Sustainability as a signal: ESG engagement as a market-facing capability for SME competitiveness
Matteo RossiPurpose
This paper aims to investigate the relationship between environmental, social and governance (ESG) practices and the financial performance of small- and medium-sized enterprises (SMEs) through a sustainable marketing lens. It conceptualizes ESG engagement not merely as a compliance mechanism but as a strategic market-facing capability that enhances SME competitiveness by signaling credibility, legitimacy and differentiation in sustainability-conscious markets.
Design/methodology/approach
The analysis uses a firm-level panel data set of European SMEs, combining multidimensional ESG indicators with accounting-based financial metrics that capture market outcomes associated with competitive positioning, such as profitability and growth. The empirical strategy uses fixed-effects estimations to account for unobserved firm heterogeneity and uses lagged ESG variables to mitigate endogeneity concerns, providing a robust assessment of how sustainability signals translate into economic outcomes.
Findings
The results indicate a positive association between overall ESG engagement and SME financial performance, supporting the view that sustainability functions as a value-creating and competitiveness-enhancing mechanism. When disaggregated, the environmental component emerges as the primary driver of profitability and growth, suggesting that highly visible and tangible environmental signals are most effectively rewarded by the market. The social dimension shows a positive but less robust relationship, reflecting its role in building long-term relational capital, while governance practices do not display a statistically significant direct effect, likely due to their lower visibility as market signals in the SME context.

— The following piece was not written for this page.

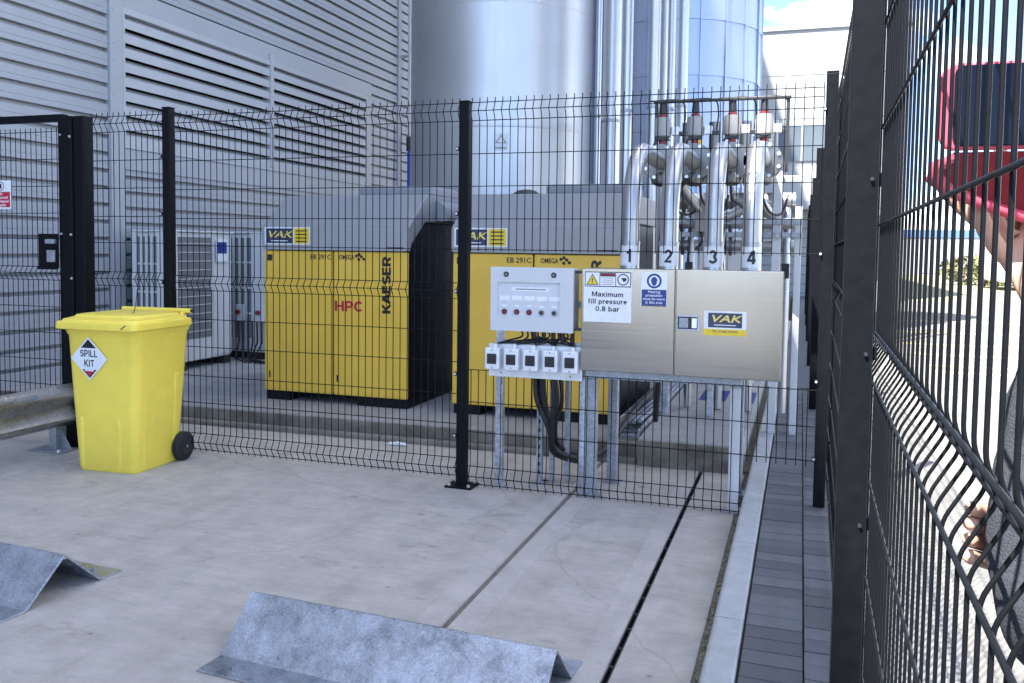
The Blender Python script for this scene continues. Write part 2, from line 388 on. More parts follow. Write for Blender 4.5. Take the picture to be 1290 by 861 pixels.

Research limitations/implications
The study is subject to data availability constraints typical of SME-level indicators and focuses on accounting-based measures. Theoretically, it contributes by distinguishing between market-visible and market-invisible sustainability dimensions and by urging a move away from aggregate ESG scores in SME research.
Practical implications
For SME managers, the findings suggest that ESG initiatives – particularly environmental ones – should be leveraged as strategic marketing and competitive positioning tools rather than being viewed as mere operational costs.
Originality/value
This study extends the ESG–performance literature to SMEs and highlights the importance of a disaggregated and context-sensitive approach to understanding how sustainability engagement supports competitive advantage in smaller firms.